VK Spends $2.8M on Apple MacBooks to Build Apps Apple Banned
Russia’s premier tech giant VK is proving that fighting Western imperialism is much easier when you’re doing it on a top-of-the-line MacBook Pro. Nothing says "sovereign internet" quite like spending government cash on foreign luxury gadgets.
According to official state procurement records, VK and its subsidiaries launched a massive shopping spree for 1,200 Apple MacBooks equipped with the unreleased 3-nanometer Apple M5 processor. These machines are bought specifically to run heavy on-device AI operations, keeping data safe from the scary imperialist cloud. Apparently, domestic Russian microchips were busy doing other things, so the state had to step in with cash.
To make the developers feel truly valued, the order includes 65 flagship MacBook Pro models with the M5 Max chip, 64 GB of RAM, and 2 TB of storage. The funding for this hardware feast comes straight from Russia's national development program, which generously pumped 40 billion rubles of state money into these video and messaging platforms. Taxpayers must be thrilled to know their money is supporting the American tech economy so directly.
But developers cannot live on laptops alone. The shopping list also features a chaotic collection of smart TVs for testing purposes, running everything from Tizen and webOS to domestic operating systems like Salyut TV and WildRed. They also ordered Apple TV 4K boxes, Xiaomi media players, and even some old Raspberry Pi 3 boards. It looks less like an IT department and more like a pawn shop in a retro-futuristic dystopia.

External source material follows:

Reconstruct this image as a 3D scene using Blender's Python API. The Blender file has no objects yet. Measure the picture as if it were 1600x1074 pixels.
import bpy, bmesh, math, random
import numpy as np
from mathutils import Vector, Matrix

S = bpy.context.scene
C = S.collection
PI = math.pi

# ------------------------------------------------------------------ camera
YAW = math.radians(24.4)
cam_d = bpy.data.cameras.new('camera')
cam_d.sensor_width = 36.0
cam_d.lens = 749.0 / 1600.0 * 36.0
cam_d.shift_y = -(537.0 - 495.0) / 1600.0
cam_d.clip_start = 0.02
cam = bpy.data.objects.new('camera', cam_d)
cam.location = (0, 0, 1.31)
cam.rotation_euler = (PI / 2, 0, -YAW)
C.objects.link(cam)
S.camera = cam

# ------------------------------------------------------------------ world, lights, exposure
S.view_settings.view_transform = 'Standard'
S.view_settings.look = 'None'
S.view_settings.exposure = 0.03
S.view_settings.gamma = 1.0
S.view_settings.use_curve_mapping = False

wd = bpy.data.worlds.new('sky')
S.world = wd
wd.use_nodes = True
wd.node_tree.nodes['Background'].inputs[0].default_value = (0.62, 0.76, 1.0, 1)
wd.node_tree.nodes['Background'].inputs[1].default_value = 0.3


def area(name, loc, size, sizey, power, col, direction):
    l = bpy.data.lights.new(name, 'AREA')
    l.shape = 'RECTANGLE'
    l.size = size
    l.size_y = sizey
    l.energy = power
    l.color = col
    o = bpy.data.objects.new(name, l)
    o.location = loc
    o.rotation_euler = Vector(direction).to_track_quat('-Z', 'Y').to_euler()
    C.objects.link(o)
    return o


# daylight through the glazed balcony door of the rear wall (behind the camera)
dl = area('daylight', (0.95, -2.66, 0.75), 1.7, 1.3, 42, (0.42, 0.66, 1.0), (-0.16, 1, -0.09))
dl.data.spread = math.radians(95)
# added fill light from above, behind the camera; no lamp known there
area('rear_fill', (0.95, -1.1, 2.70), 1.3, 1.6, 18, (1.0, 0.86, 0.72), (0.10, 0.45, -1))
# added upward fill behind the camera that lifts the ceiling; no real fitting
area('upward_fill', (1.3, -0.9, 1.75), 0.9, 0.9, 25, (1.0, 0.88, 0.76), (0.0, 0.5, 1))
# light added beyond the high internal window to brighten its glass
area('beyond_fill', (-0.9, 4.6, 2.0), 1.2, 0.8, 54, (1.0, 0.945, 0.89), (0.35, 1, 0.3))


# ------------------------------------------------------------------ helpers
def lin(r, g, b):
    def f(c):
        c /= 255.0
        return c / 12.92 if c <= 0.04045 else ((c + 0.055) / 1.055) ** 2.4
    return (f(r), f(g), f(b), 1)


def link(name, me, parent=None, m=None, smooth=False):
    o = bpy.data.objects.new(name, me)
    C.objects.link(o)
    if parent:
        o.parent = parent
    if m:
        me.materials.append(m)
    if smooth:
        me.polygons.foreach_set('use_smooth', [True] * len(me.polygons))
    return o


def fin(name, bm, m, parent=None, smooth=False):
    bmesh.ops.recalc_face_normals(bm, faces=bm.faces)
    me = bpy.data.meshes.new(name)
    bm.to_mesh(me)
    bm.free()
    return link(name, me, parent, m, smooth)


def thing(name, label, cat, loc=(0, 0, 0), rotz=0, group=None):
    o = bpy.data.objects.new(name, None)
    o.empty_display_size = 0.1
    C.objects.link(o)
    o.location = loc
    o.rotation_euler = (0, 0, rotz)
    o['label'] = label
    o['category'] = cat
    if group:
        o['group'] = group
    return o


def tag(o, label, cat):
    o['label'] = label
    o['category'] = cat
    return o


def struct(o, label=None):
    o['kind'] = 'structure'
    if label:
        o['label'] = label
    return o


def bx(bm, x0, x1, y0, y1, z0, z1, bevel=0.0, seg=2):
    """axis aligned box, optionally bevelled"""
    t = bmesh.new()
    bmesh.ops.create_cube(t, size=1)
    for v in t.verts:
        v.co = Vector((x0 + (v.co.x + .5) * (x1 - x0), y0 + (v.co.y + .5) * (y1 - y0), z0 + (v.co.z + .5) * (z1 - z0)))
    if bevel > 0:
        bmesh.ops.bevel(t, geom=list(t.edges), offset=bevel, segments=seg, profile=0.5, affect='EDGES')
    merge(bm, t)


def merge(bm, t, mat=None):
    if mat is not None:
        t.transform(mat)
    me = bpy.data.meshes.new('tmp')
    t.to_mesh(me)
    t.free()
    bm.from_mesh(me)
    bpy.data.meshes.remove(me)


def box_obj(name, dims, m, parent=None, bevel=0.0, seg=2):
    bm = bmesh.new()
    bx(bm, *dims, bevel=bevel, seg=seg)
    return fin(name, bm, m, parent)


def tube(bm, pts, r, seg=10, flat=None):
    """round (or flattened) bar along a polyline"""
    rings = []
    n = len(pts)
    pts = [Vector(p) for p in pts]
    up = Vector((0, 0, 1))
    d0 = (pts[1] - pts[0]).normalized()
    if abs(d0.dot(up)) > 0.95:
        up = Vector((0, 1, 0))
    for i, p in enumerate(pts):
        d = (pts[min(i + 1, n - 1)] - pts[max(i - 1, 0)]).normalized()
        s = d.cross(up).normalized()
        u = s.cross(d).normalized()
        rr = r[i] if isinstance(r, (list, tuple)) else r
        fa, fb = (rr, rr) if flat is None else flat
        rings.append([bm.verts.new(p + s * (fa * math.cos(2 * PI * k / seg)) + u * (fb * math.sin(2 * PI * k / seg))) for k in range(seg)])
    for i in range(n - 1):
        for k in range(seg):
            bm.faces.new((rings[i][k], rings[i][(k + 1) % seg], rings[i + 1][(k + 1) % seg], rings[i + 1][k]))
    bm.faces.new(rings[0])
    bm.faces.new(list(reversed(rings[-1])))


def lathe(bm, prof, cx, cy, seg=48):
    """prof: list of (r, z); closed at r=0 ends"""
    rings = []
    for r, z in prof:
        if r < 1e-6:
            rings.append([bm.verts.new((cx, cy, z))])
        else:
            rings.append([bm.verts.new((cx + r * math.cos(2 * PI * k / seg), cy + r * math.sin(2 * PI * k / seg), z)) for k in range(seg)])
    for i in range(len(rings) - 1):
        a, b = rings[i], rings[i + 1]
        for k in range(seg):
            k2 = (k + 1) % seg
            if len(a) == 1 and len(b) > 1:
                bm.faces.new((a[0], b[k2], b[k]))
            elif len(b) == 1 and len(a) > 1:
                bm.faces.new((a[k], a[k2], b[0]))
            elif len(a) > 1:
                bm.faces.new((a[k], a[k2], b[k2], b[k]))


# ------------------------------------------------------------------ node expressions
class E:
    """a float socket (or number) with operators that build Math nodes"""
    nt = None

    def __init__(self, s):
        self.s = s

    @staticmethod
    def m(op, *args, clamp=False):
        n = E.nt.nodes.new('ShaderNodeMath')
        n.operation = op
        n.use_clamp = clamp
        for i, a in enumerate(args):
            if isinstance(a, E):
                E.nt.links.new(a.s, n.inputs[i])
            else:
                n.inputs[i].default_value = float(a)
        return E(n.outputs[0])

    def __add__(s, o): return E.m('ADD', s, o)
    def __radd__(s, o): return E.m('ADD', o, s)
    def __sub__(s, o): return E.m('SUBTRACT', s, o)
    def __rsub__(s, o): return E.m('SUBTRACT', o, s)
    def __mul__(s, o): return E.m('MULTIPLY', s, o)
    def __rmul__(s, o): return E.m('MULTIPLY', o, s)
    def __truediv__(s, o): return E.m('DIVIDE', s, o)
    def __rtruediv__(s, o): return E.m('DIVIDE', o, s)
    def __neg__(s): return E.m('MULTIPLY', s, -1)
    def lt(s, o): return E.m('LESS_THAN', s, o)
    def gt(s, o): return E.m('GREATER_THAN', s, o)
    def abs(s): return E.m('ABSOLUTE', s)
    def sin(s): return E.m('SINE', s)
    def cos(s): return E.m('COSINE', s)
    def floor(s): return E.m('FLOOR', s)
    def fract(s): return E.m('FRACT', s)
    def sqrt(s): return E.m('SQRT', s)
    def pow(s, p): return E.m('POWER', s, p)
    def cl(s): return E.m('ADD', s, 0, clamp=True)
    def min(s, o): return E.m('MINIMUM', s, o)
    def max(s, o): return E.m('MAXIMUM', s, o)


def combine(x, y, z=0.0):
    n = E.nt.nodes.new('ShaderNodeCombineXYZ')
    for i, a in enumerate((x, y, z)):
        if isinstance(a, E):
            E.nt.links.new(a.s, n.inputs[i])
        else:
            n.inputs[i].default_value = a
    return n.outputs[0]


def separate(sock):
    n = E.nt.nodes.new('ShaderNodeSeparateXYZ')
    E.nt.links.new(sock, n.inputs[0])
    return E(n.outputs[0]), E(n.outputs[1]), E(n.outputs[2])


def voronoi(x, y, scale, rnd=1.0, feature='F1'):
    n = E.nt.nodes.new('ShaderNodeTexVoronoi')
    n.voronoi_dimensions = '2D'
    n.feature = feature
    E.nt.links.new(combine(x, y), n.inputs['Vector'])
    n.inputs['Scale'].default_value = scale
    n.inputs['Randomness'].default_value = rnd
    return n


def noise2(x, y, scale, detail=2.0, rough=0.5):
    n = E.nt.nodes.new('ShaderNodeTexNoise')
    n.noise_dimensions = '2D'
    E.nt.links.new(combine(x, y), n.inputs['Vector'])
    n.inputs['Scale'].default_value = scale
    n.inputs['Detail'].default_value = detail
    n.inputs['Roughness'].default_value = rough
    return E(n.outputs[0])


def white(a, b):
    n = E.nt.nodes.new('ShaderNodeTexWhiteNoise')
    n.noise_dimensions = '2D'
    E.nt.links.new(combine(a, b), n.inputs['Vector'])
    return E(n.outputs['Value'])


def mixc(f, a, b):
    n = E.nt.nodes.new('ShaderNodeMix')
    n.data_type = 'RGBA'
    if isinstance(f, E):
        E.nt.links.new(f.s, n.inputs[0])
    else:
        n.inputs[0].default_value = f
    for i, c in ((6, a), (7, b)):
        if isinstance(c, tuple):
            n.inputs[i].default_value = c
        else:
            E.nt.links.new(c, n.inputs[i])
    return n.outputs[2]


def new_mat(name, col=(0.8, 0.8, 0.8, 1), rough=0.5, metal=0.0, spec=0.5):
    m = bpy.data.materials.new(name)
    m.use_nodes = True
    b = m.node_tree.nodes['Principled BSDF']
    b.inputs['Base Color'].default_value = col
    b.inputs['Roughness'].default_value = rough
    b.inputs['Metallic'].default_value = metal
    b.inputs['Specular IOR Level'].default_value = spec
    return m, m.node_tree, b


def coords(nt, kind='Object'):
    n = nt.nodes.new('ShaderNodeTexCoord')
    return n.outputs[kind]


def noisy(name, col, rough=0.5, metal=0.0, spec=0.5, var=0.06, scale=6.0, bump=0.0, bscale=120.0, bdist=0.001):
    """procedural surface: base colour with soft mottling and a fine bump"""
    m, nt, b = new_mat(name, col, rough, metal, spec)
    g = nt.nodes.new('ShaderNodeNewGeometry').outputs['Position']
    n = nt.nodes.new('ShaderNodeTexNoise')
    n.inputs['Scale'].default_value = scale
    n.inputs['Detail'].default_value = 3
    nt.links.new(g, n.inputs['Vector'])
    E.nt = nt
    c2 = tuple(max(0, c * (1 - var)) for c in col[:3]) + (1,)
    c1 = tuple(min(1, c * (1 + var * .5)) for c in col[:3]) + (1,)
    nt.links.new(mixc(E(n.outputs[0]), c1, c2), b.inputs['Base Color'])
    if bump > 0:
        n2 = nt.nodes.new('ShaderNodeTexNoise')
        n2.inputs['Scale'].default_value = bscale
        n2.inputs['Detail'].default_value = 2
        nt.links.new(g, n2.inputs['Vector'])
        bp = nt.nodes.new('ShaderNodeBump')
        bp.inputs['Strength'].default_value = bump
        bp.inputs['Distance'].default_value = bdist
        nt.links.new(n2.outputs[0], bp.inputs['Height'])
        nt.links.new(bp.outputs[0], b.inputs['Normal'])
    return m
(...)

The ultimate irony is that this entire luxury ecosystem is being bought to develop and polish the Max messenger—an app that Apple completely kicked out of the App Store just weeks ago. While the programmers wait for their shiny new laptops to arrive, Russia's Minister of Digital Development, Maksut Shadayev, is busy begging the American corporation to let them back onto the iPhones of their citizens.
Watching a state-sponsored company blow billions of rubles on banned American tech to develop apps that the same American tech giant won't even host is peak modern comedy. It seems the dream of total digital independence has a very specific, shiny silver apple-shaped silhouette.